— START OF DATA LINES —

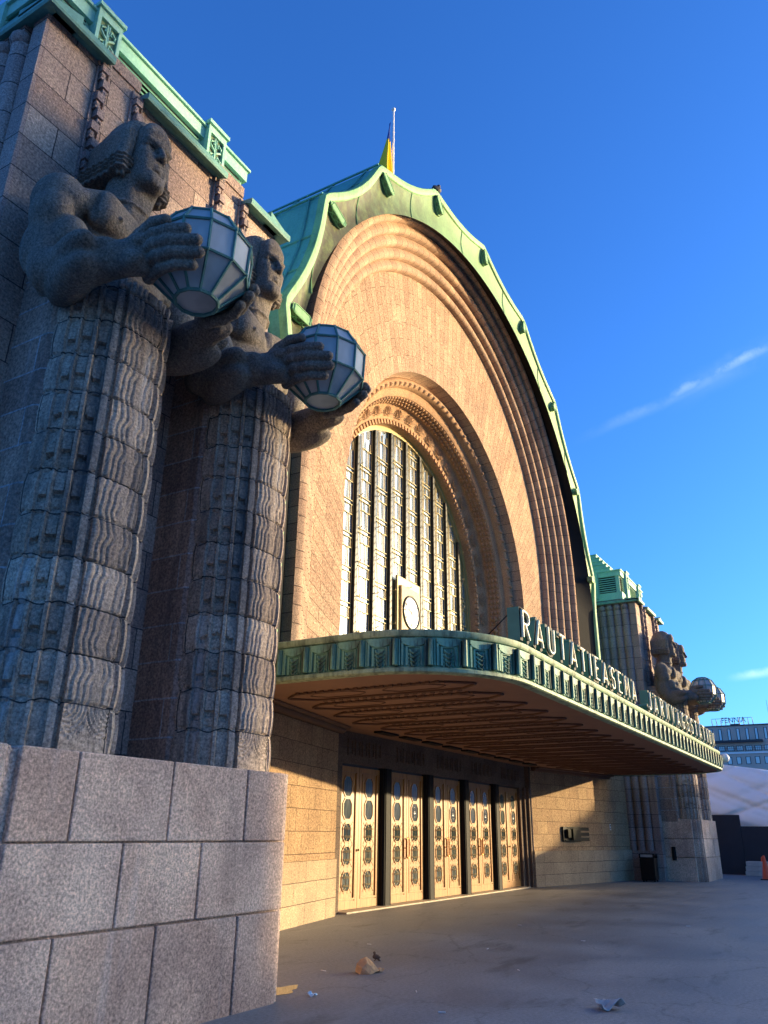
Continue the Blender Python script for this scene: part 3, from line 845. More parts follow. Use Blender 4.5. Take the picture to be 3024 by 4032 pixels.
# top sheet and soffit
back = [(x, sply(x)-.0) for x in np.linspace(CW, 6.0, 8)]+[(6.0, 10.0), (-6.0, 10.0)]+[(x, sply(x)) for x in np.linspace(-6.0, -CW, 8)]
front = canopy_path(-.03)
def sheet(name, z, mat, pathf, bk):
    mb = MB(); mb.face([(x, y, z) for x, y in pathf[1:-1]]+[(x, y, z) for x, y in bk]); return part(mb, name, mat, canopy)
sheet('soffit', CZ+.015, M['soffit'], front, back)
bt = [(CW, 8.9), (8.6, 8.9), (8.6, 9.55), (6.0, 9.75), (5.9, 11.5), (-5.9, 11.5), (-6.0, 9.75), (-8.6, 9.55), (-8.6, 8.9), (-CW, 8.9)]
sheet('canopy_top', CT-.035, M['copper_cornice'], front, bt)
for sg in (-1, 1):                          # cornice strip where soffit meets the wall
    mb = MB(); pts = [(sg*x, sply(x)-.10, CZ-.02) for x in (6.0, CW-.1)]; mb.tube(pts, .11, 8); mb.tube([(p[0], p[1]-.18, CZ+.0) for p in pts], .05, 6)
    part(mb, 'soffit_cornice', M['soffit_trim'], canopy, ang=60)
for k in range(-9, 10):
    x = k*1.09; y0 = 4.85; y1 = (sply(x)-.62) if abs(x) > 6.2 else 9.0; wv = .37
    mb = MB()
    def loop(w_, ya, yb, ch, r_, z):
        p = [(x-w_, ya+ch), (x-w_*.12, ya), (x+w_*.12, ya), (x+w_, ya+ch), (x+w_, yb-ch), (x+w_*.12, yb), (x-w_*.12, yb), (x-w_, yb-ch), (x-w_, ya+ch)]
        mb.tube([(a, b, z) for a, b in p], r_, 5, caps=False)
    loop(wv-.04, y0, y1, .36, .022, CZ+.0); loop(wv-.17, y0+.5, y0+1.6, .2, .009, CZ+.01); loop(wv-.17, y1-1.5, y1-.45, .2, .009, CZ+.01)
    nb = int((y1-y0-.7)/.16)
    for j in range(nb):
        for q in (-wv-.035, wv+.035): mb.box(x+q-.018, x+q+.018, y0+.4+j*.16, y0+.47+j*.16, CZ-.02, CZ+.01)
    part(mb, 'ceiling_coffer', M['soffit_trim'], canopy)
for k in range(-4, 5):
    mb = MB(); x = k*1.17; mb.box(x-.40, x+.40, 9.22, 9.44, CZ-.03, CZ+.01); part(mb, 'ceiling_light', M['dark'], canopy, bevel=.01)
# fascia panels and ribs
def fascia_panel():
    mb = MB(); h = .40
    for q in (-.185, .155): mb.box(q, q+.03, -.035, .02, 0, h*.82)
    sw_ = [(x, h*.80-.045*(math.cos(x/.17*PI/2))) for x in np.linspace(-.17, .17, 9)]
    for a, b in zip(sw_[:-1], sw_[1:]): mb.face([(a[0], -.04, a[1]), (b[0], -.04, b[1]), (b[0], -.04, h*.86), (a[0], -.04, h*.86)]); mb.face([(b[0], -.04, b[1]), (a[0], -.04, a[1]), (a[0], .01, a[1]-.01), (b[0], .01, b[1]-.01)])
    mb.box(-.185, .185, -.04, .02, h*.86, h)
    for q in (-.12, .09): mb.box(q, q+.03, -.022, .02, 0, h*.68)
    mb.box(-.12, .12, -.024, .02, h*.66, h*.70)
    for j in range(4):
        z = h*.58-j*.065; wd = .062-.008*j
        mb.tube([(-wd, -.012, z), (-wd*.7, -.03, z-.04), (0, -.04, z-.06), (wd*.7, -.03, z-.04), (wd, -.012, z)], .016, 5)
    for sx in (-1, 1):
        for j in range(4): mb.ell((sx*.075, -.012, h*.40-j*.055), (.012, .014, .02), 5, 4)
    mb.box(.205, .285, -.06, .02, -.005, h*.97); mb.tube([(.245, -.06, 0), (.245, -.06, h*.97)], .032, 7); mb.tube([(.305, -.02, 0), (.305, -.02, h*.95)], .014, 5)
    return mb.build('fascia_panel', M['copper_fascia'], canopy, ang=40)
fp = fascia_panel()
path = [Vector((x, y, 0)) for x, y in canopy_path(0.0, 24)]; cum = [0]
for a, b in zip(path[:-1], path[1:]): cum.append(cum[-1]+(b-a).length)
npan = int(cum[-1]/.495); first = True
for i in range(npan):
    s = cum[-1]*(i+.5)/npan
    j = max(k for k in range(len(cum)-1) if cum[k] <= s); t = (s-cum[j])/(cum[j+1]-cum[j]); p = path[j].lerp(path[j+1], t); d = (path[j+1]-path[j]).normalized()
    o = fp if first else copy_tree(fp, canopy); first = False
    o.location = (p.x, p.y-9.7, CZ+.10); o.rotation_euler = (0, 0, math.atan2(d.y, d.x)); o.scale = (.97, 1, .97)
# ------------------------------------------------------------------ wings with fluted sides, piers and pedestals
WC = 14.97; SP = 1.15
def make_wing(sg):
    cx = sg*WC; O = (cx, 7.0, 0)
    def wp(mb, name, mat, parent, ang=None, bevel=0.0): return mb.build(name, mat, parent, O, ang, bevel=bevel)
    mb = MB(); mb.box(cx-2.23, cx+2.23, 7.0, 13.0, 0, 11.02)
    wing = mb.build('station_wing', M['wing'], station, O); wing.location = (cx, 7.0-9.7, 0)
    # fluted half columns on both sides
    for side in (-1, 1):
        x = cx+side*2.23
        mb = MB(); mb.box(min(x, x+side*.05), max(x, x+side*.05), 7.0+.003, 7.26, 1.05, 10.9); mb.box(min(x, x+side*.12), max(x, x+side*.12), 7.0-.02, 10.4, 0, 1.05); wp(mb, 'side_pilaster', M['ribs'], wing)
        for k in range(9):
            y = 7.45+.32*k
            mb = MB(); th = np.linspace(-PI*.62, PI*.62, 15)
            zs = [1.05]+[z for q in np.arange(1.5, 10.6, .47) for z in (q-.02, q+.012)]+[10.55]
            rr = [1.0]+[s for q in np.arange(1.5, 10.6, .47) for s in (1.0, .94)]+[1.0]
            P = [[(x+side*(.135*s*math.cos(a)+.01), y+.148*math.sin(a)*s, z) for a in th] for z, s in zip(zs, rr)]
            uv = [[(.5+k*.33+a*.14, z) for a in th] for z in zs]
            mb.grid(np.array(P), uv, flip=(side < 0))
            mb.ell((x+side*.06, y, 10.66), (.13, .14, .13), 12, 8)
            mb.box(min(x, x+side*.1), max(x, x+side*.1), y-.09, y+.09, 10.7, 10.95)
            wp(mb, 'fluted_column', M['ribs'], wing, 60)
    # chain ornaments on the front
    for q in (-1.42, -.84, .84, 1.42):
        x = cx+q; mb = MB()
        mb.box(x-.10, x-.075, 6.965, 7.01, 5.9, 10.95); mb.box(x+.075, x+.10, 6.965, 7.01, 5.9, 10.95)
        z = 5.95; k = 0
        while z < 10.8:
            s = -1 if k % 2 else 1
            mb.box(x-.055+s*.022, x+.055+s*.022, 6.89, 7.01, z, z+.13); mb.box(x-.03-s*.03, x+.03-s*.03, 6.915, 7.01, z+.13, z+.24)
            mb.ell((x-s*.045, 6.93, z+.19), (.03, .035, .03), 6, 4)
            z += .25; k += 1
        wp(mb, 'chain_ornament', M['ribs'], wing)
    # copper cornice pieces between the chains, returning round the sides
    def cornice(x0, x1, ret=0):
        mb = MB(); y0, y1 = 6.80, 7.4
        mb.prism([(y0, 10.83), (y0-.015, 10.86), (y0-.015, 10.94), (y1, 11.03), (y1, 10.90), (6.998, 10.90), (6.93, 10.90)], 'x', x0, x1)
        wp(mb, 'cornice', M['copper_cornice'], wing)
    cornice(cx-2.42, cx-1.40); cornice(cx-.82, cx+.82); cornice(cx+1.40, cx+2.42)
    for side in (-1, 1):
        mb = MB(); x = cx+side*2.23
        q = [(x+side*.002, 10.90), (x+side*.17, 10.83), (x+side*.19, 10.86), (x+side*.19, 10.945), (x-side*.3, 11.10), (x-side*.3, 10.90)]
        mb.prism(q if side > 0 else q[::-1], 'y', 6.82, 13.0); wp(mb, 'cornice', M['copper_cornice'], wing)
    for q in (-1.11, 1.11):
        mb = MB(); mb.box(cx+q-.29, cx+q+.29, 6.975, 7.3, 11.02, 11.22); wp(mb, 'cornice_gap', M['wing'], wing)
    # copper attic with louvres, posts and stepped top
    mb = MB(); ax0, ax1, ay0 = cx-1.98, cx+1.98, 7.62
    mb.box(ax0, ax1, ay0, 13.0, 11.1, 12.30); mb.box(ax0-.05, ax1+.05, ay0-.08, 13.0, 12.17, 12.40); mb.box(ax0-.09, ax1+.09, ay0-.12, 13.0, 12.40, 12.45)
    mb.box(ax0-.06, ax1+.06, ay0-.08, 13.0, 11.1, 11.42)
    attic = wp(mb, 'copper_attic', M['copper_attic'], wing)
    for k in range(5):
        mb = MB(); i = .35+.32*k; z = 12.45+.28*k; mb.box(ax0+i, ax1-i, ay0+.2+i*.7, 13.0, z-.05, z+.30); mb.box(ax0+i-.03, ax1-i+.03, ay0+.17+i*.7, 13.0, z+.26, z+.30)
        wp(mb, 'stepped_top', M['copper_attic'], attic)
    for (a, b) in ((ax0+.08, cx-SP-.28), (cx-SP+.28, cx+SP-.28), (cx+SP+.28, ax1-.08)):
        mb = MB(); mb.mi = 1; mb.box(a, b, ay0-.012, ay0+.01, 11.44, 12.16); mb.mi = 0
        for j in range(7):
            z = 11.46+.098*j; mb.face([(a, ay0-.07, z), (b, ay0-.07, z), (b, ay0-.014, z+.06), (a, ay0-.014, z+.06)]); mb.face([(a, ay0-.07, z), (a, ay0-.05, z-.012), (b, ay0-.05, z-.012), (b, ay0-.07, z)])
        wp(mb, 'louvre', [M['copper_attic'], M['dark']], attic)
    for side in (-1, 1):
        x = ax0 if side < 0 else ax1
        for j2 in range(4):
            a, b = ay0+.18+j2*.98, ay0+.90+j2*.98
            mb = MB(); mb.mi = 1; mb.box(min(x, x+side*.012), max(x, x+side*.012), a, b, 11.44, 12.16); mb.mi = 0
            for j in range(7):
                z = 11.46+.098*j; mb.face([(x+side*.07, a, z), (x+side*.07, b, z), (x+side*.014, b, z+.06), (x+side*.014, a, z+.06)])
            wp(mb, 'louvre', [M['copper_attic'], M['dark']], attic)
            mb = MB(); mb.box(min(x, x+side*.10), max(x, x+side*.10), b+.03, b+.23, 11.2, 12.46); wp(mb, 'attic_post', M['copper_attic'], attic)
    for q in (-SP, SP):
        x = cx+q; mb = MB(); mb.mi = 0; yp = ay0-.17
        mb.box(x-.21, x-.155, yp, ay0+.05, 11.18, 12.46); mb.box(x+.155, x+.21, yp, ay0+.05, 11.18, 12.46)
        mb.box(x-.155, x+.155, yp, ay0+.05, 12.32, 12.46); mb.box(x-.155, x+.155, yp, ay0+.05, 11.18, 11.70); mb.box(x-.24, x+.24, yp-.04, ay0+.1, 12.46, 12.53)
        mb.mi = 1
        mb.box(x-.155, x+.155, yp+.05, ay0+.05, 11.70, 12.32)
        mb.mi = 0
        for sx in (-1, 1):
            for j in range(2):
                zc = 11.86+.27*j
                mb.tube([(x+sx*.02, yp+.03, zc-.11), (x+sx*.11, yp+.02, zc-.05), (x+sx*.12, yp+.02, zc+.04), (x+sx*.05, yp+.02, zc+.08), (x+sx*.05, yp+.02, zc+.0)], .02, 5)
            mb.tube([(x, yp+.03, 11.72), (x+sx*.02, yp+.03, 12.3)], .014, 5)
        wp(mb, 'attic_post', [M['copper_attic'], M['copper_dark']], attic)
    # piers behind the statues
    for q in (-SP, SP):
        mb = MB(); x = cx+q
        pl = [(x-.66, 7.02), (x-.66, 6.42), (x-.61, 6.34), (x+.61, 6.34), (x+.66, 6.42), (x+.66, 7.02)]
        P = [[(a, b, z) for a, b in pl] for z in (2.1, 7.3)]
        cu = [0]
        for a, b in zip(pl[:-1], pl[1:]): cu.append(cu[-1]+math.hypot(a[0]-b[0], a[1]-b[1]))
        mb.grid(np.array(P), [[(c+.7, z-.0) for c in cu] for z in (2.1, 7.3)])
        mb.face([(a, b, 7.3) for a, b in pl]); wp(mb, 'pier', M['pier'], wing)
    # pedestal of large granite blocks
    outer = -1                              # the free end (the longer end block) lies away from the arch
    def X(t): return cx+(t if sg < 0 else -t)   # t measured with the arch on the +t side
    yf = 5.5 if sg < 0 else 5.60
    rows = [(1.499, 2.18, [-1.93, -1.37, -.29, .78, 1.44]), (.842, 1.484, [-1.93, -.79, .17, 1.44]), (-.02, .824, [-1.93, -1.37, -.31, .77, 1.44])]
    mb = MB()
    core = MB(); a, b = sorted((X(-2.5 if sg < 0 else -1.9), X(1.5))); core.box(a, b, yf+.05, 7.05, 0, 2.15)
    ped = wp(core, 'pedestal', M['pedestal'], wing)
    for z0, z1, js in rows:
        for a, b in zip(js[:-1], js[1:]):
            g = .010; xa, xb = sorted((X(a)+(g if sg < 0 else -g), X(b)-(g if sg < 0 else -g)))
            mb.box(xa, xb, yf+random.uniform(-.004, .004), 6.3, z0, z1)
        # stepped end towards the arch
        for (t0, t1, ya, yb) in ((1.449, 1.53, yf+.045, 6.3), (1.535, 1.62, yf+.16, 6.5), (1.625, 1.80, yf+.32, 7.05)):
            xa, xb = sorted((X(t0), X(t1))); mb.box(xa, xb, ya, yb, z0, z1)
        if sg < 0:
            xa, xb = sorted((X(-2.02), X(-1.94))); mb.box(xa, xb, yf+.10, 6.3, z0, z1)
            xa, xb = sorted((X(-2.7), X(-2.04))); mb.box(xa, xb, yf, 7.05, z0, z1)
        else:
            xa, xb = sorted((X(-2.02), X(-1.94))); mb.box(xa, xb, yf+.10, 7.05, z0, z1)
    wp(mb, 'pedestal_block', M['pedestal'], ped, bevel=.012)
    mb = MB(); xa, xb = sorted((X(-2.68 if sg < 0 else -1.95), X(1.79))); mb.box(xa, xb, 6.1, 7.05, 2.1, 2.19); wp(mb, 'pedestal_top', M['pedestal'], ped)
    if sg > 0: wing.location.x -= .08; wing.location.y += .12
    return wing
make_wing(-1); make_wing(1)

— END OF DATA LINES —

# WHAT NEEDS TO BE DONE:
Each line holding the word "from" counts once; report the total and nothing else.

# TASK OUTPUT:
2